You also posted stats from how players played last year, and it already says expect more goals. Yet it doesn’t include the effect of adding two legitimate offensive threats for a season adds to a roster. For example, Kuzmenko really turned the corner in March, playing his best hockey by far to finish the year. From March to the end of the season Kadri’s p/60 was 3.31 from his usual 2.84 prior. Sharangovich getting the additional help as well jumped from 2.94 p/60 from 2.31. Even with a majority of the vets mailing it in post trade deadline, Kuzmenko provided a large boost to the players he played with. Same as Mantha, who adds a seriously legitimate shooting threat to whichever line he plays on. Things that aren’t even reflected in the stats you posted, yet it still expects high totals. It also doesn’t include the powerplay, which seems primed for a boost this year with added options and based on how it finished the year prior.

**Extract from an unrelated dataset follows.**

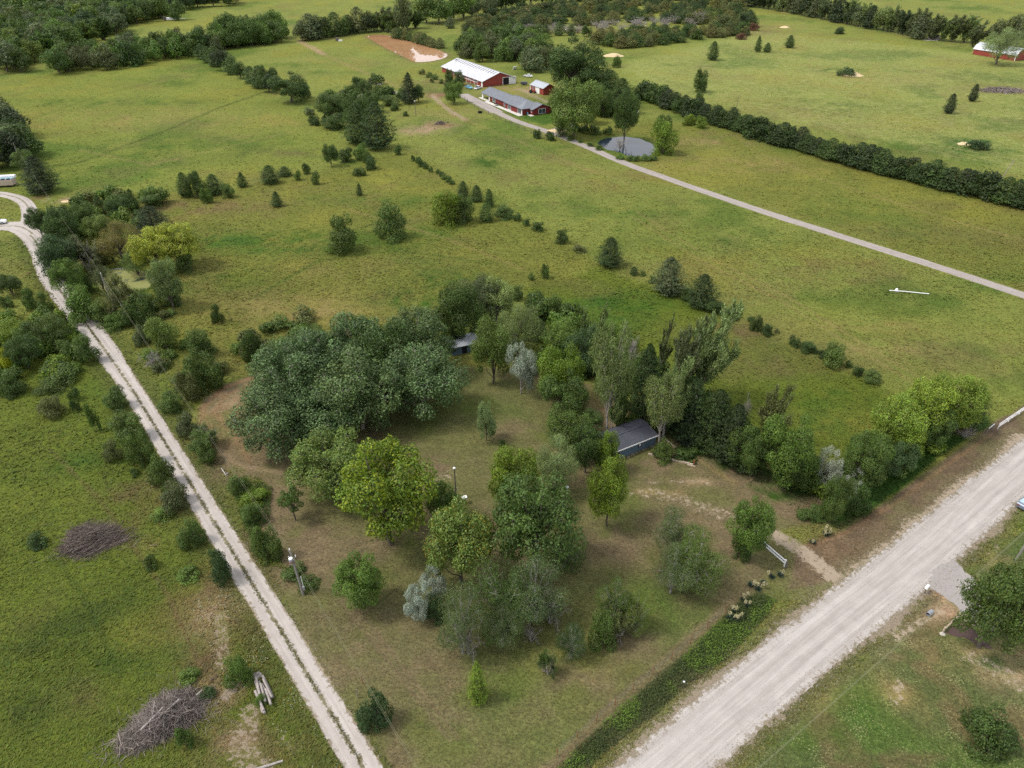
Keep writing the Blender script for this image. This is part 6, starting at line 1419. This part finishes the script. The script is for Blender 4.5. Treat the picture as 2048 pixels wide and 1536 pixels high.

You used the game played argument, but forget to realize the kind of player who play 45 games which are replacement level guys. I.E players who can be replaced and not notice any difference. So you say “but they’ll only play 45 games”, but someone of relatively equal value will play those other 37. Our top of the roster players missed roughly 15-20 games total last year, so yes there will be goals lost but pending some brutal injuries which we haven’t seen since Monahan, the total goals lost won’t be anywhere near 20 let alone 40.
Also I heavily encourage you to post a poll on the main boards on who would add more offense to a team, Chris Tanev or Andrei Kuzmenko. Yes we will get pinned more, and Tanev was a huge loss in starting the play the other way, but you have to understand that an improved forward core has much more of an impact on creating offense than… a defensive defenseman. Like you have to see the logic that Cale Makar getting the puck to Ryan Reaves will be a lot less conducive to gaining offense than Erik Gudbranson rimming the puck along the boards to McDavid, right? Breaking up plays and making a good first pass is important, but unless we are depending on blowing the zone and expecting seem passes or stretch passes on the daily, losing non-offensive defenseman and gaining offensive forwards will increase 5v5 scoring, that’s a pretty simple concept. Given the simplistic nature of our breakout (seriously, when we force a turnover in our zone how often did we do anything other than just head man the puck to a forward), we aren’t losing much to begin with anyways other than our ability to break up zone pressure. As a defenseman myself, I can tell you how much easier a breakout is when you have better forwards on the ice to begin with. To end all this, we also still have Andersson and Weegar who will be likely anchoring two separate pairs, so it’s not like we are bereft of two way defenseman to begin the season either
We added a player who scores 20 in his sleep (almost literally if some people are to be believed), and another guy who’s paced for 40 goals 3/4 of the time he’s been in the league so far. Our powerplay will be better, and we have 3-4 young forwards who will now have another season under their belt for experience. Losing two defenseman who combined for 49 points will not ruin the 5v5 offense as much as a full season of a guy paced for 71 and another who paced for 50 on a much worse offense than ours. Guys like Kuzmenko, Kadri, Sharangovich, and Coleman could all regress to the extreme and I could very easily be wrong, but pretending it’s impossible for us to score more goals is equally as wrong.